## What is needed:
Of all the lines in the material, how many include the word "scene"? Give only the number.

## Extracted data:
§ §
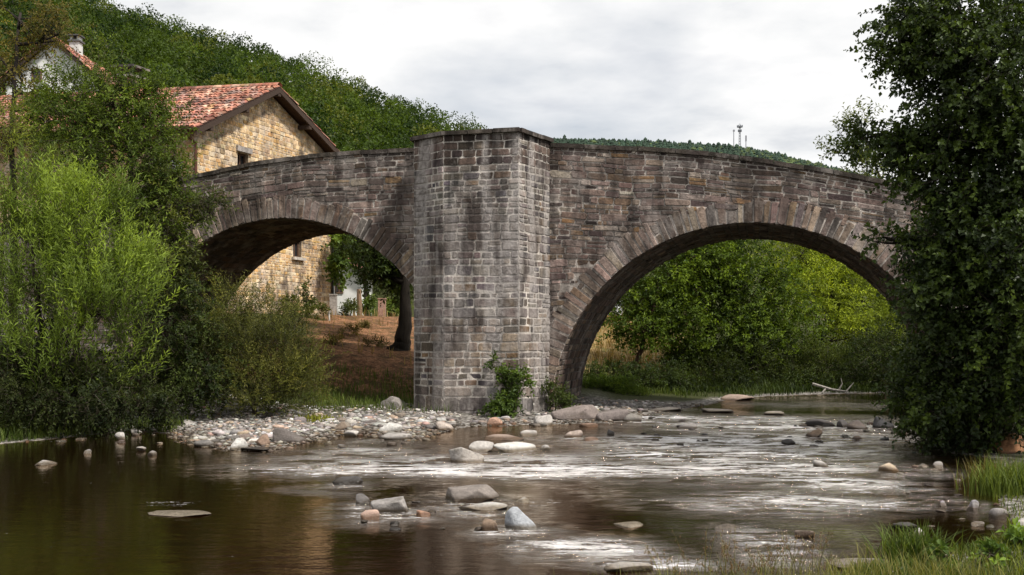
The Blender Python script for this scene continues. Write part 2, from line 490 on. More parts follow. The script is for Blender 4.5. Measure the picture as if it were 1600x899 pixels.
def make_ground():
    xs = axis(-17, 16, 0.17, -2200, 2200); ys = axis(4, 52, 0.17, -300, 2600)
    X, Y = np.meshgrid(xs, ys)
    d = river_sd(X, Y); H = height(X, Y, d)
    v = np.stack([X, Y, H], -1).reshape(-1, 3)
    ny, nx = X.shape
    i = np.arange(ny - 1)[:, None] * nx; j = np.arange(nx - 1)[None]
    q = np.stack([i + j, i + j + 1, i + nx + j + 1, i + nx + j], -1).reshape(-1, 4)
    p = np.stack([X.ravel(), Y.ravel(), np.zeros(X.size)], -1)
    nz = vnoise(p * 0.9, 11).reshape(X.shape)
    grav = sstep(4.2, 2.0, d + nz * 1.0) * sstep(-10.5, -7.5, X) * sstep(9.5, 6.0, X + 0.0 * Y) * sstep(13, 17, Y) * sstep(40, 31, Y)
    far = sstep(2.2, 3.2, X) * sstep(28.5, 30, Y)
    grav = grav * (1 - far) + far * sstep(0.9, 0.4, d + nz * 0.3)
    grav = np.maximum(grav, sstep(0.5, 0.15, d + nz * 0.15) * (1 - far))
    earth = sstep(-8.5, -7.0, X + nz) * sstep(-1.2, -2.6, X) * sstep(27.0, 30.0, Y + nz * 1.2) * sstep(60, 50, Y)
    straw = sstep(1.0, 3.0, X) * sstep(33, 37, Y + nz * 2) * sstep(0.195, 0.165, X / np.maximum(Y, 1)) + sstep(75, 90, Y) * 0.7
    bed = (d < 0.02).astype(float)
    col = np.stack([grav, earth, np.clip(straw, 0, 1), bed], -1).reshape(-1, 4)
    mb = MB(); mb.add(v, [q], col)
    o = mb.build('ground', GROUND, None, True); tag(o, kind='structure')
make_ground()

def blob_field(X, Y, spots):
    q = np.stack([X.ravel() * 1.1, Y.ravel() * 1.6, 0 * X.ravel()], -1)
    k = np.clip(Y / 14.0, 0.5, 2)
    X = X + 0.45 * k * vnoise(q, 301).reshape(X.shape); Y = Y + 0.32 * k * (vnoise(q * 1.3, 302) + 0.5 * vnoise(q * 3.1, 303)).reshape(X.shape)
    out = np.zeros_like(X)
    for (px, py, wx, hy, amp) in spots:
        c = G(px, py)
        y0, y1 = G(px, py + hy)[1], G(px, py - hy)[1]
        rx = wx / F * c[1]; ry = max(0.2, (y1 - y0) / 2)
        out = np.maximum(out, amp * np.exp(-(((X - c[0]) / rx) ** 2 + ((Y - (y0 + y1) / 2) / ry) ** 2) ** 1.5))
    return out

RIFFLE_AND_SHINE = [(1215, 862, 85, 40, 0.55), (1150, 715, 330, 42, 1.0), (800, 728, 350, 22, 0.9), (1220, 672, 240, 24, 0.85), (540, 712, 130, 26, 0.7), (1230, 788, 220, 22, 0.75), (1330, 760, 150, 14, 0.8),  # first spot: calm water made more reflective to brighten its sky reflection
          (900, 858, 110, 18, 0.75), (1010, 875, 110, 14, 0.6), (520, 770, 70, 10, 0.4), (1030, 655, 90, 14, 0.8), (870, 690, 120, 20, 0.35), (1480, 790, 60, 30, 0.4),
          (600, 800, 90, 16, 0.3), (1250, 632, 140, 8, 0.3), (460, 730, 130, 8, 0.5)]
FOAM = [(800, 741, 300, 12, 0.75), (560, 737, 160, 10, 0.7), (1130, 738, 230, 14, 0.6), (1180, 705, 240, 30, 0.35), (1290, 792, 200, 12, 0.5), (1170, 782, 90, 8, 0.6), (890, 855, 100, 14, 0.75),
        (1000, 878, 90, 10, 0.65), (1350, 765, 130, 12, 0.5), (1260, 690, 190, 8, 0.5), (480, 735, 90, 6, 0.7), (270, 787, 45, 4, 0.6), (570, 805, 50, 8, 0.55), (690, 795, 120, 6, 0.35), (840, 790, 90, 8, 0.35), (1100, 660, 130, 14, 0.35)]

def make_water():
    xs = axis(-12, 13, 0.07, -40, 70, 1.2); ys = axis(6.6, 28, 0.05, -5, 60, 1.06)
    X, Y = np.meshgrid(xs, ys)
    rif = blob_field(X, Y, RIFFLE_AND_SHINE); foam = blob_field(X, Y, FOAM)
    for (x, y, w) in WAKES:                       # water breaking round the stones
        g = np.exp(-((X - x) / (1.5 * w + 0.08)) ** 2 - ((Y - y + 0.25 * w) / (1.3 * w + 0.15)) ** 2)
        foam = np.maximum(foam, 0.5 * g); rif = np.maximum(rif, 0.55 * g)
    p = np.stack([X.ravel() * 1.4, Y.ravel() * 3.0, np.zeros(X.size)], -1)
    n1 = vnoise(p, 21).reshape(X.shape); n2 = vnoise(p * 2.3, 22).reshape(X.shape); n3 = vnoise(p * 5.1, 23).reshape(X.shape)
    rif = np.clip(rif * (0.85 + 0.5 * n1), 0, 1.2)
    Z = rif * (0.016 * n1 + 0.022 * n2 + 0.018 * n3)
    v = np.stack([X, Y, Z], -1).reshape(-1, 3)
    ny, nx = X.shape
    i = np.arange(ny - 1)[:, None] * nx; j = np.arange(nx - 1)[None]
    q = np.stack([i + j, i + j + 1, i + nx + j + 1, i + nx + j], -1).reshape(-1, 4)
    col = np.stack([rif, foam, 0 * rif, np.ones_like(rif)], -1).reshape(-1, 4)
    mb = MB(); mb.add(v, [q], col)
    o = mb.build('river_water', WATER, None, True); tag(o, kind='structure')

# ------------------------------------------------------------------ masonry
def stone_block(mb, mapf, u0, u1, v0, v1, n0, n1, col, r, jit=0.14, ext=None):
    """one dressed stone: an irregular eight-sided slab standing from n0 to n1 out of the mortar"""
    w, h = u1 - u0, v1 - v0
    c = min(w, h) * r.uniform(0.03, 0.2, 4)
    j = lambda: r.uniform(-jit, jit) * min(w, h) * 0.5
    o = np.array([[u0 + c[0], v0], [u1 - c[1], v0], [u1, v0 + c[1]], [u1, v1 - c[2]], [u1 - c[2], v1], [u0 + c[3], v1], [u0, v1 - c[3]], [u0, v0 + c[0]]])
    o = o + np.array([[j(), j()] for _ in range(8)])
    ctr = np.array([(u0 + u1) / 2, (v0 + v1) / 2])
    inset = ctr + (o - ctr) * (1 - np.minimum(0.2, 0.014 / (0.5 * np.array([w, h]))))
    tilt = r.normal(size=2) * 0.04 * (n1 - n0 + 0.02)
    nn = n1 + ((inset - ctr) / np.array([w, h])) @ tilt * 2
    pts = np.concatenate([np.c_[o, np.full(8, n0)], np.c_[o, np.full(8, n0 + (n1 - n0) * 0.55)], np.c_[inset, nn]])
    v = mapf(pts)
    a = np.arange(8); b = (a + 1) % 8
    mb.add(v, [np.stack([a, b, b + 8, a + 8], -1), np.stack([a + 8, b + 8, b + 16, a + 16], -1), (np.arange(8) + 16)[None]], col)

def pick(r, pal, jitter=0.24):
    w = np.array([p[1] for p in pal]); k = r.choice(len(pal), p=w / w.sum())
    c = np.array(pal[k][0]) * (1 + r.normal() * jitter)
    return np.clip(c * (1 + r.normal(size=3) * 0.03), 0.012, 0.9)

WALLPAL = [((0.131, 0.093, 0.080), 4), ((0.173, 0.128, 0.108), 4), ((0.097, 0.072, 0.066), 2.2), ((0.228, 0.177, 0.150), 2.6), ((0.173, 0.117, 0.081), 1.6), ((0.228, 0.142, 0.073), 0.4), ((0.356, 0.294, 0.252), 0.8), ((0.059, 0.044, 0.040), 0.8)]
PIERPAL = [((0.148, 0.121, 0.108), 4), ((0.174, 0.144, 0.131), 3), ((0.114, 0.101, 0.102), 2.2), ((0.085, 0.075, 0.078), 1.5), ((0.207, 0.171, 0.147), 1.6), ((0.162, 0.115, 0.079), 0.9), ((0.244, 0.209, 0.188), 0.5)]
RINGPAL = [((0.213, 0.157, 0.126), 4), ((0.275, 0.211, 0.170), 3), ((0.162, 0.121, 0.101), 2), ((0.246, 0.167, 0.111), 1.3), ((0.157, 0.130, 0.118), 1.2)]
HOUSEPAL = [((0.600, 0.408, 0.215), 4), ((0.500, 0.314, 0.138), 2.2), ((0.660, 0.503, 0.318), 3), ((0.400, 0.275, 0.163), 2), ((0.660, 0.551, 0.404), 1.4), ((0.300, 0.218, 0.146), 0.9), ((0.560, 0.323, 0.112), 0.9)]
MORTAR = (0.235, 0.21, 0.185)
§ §
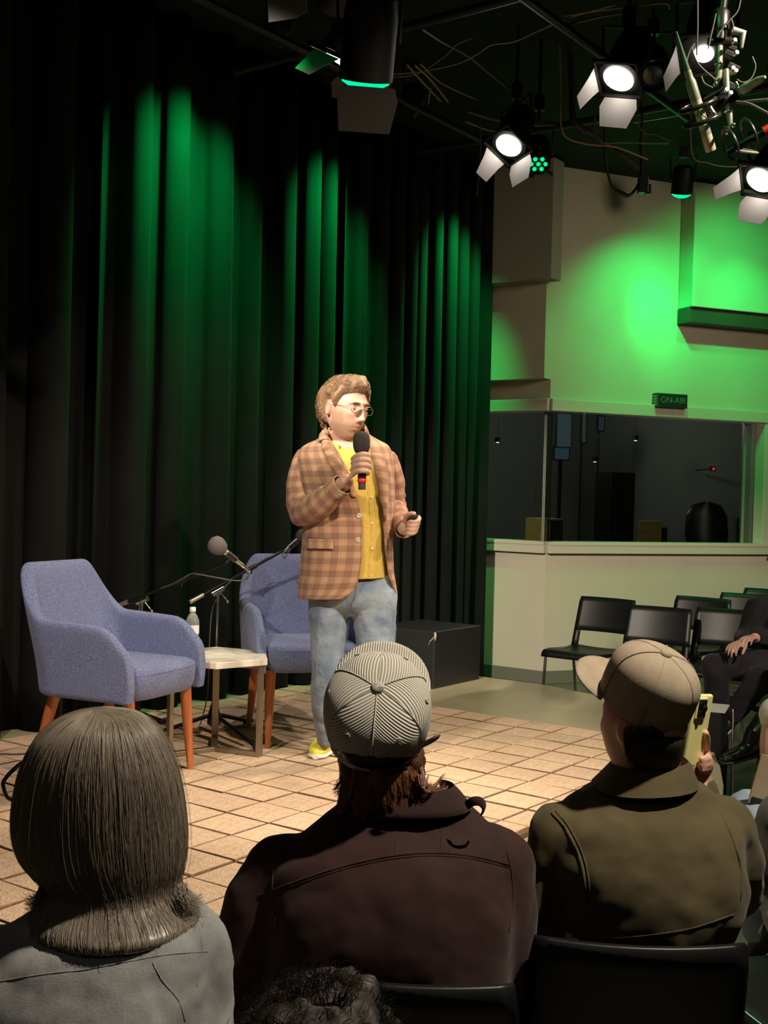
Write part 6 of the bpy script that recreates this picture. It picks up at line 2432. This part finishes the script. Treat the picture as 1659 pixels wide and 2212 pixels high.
§ §
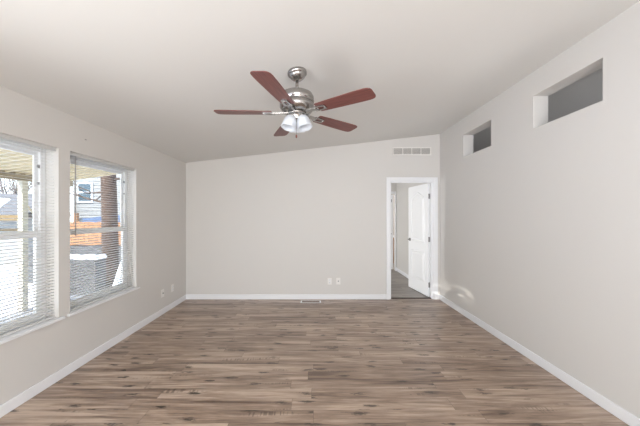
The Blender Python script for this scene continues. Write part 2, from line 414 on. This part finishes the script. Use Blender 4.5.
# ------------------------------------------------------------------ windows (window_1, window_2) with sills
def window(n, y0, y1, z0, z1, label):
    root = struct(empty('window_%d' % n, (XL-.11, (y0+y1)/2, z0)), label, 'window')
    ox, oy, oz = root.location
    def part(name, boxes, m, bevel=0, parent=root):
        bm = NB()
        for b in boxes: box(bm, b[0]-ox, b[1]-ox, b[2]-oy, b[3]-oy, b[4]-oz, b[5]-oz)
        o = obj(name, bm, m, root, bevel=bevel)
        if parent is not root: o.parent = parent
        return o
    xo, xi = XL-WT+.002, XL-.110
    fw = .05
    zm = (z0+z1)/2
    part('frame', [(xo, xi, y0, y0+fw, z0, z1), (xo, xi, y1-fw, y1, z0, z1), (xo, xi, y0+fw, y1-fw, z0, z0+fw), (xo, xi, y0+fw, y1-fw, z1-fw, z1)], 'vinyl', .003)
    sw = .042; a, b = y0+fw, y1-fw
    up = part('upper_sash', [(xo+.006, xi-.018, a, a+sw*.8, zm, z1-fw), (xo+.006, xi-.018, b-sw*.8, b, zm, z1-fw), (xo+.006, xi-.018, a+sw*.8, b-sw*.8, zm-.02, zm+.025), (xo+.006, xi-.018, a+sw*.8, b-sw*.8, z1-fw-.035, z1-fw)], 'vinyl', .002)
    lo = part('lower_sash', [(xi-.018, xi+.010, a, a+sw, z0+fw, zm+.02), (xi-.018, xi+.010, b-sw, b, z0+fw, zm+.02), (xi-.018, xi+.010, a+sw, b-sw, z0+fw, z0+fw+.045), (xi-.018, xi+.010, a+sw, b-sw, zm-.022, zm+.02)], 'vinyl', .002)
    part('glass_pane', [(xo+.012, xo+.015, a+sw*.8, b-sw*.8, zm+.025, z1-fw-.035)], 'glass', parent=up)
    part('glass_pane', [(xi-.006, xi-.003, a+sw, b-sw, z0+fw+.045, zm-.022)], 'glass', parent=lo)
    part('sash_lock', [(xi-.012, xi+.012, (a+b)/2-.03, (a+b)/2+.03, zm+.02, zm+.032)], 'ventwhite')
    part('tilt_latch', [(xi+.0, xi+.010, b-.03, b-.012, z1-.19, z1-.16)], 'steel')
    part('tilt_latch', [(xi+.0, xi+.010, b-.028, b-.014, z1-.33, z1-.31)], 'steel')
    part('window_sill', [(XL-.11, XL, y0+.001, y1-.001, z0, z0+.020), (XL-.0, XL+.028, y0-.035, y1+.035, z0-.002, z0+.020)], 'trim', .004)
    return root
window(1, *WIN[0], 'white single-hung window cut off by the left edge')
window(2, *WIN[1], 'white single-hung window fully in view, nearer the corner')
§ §
## Final result:
2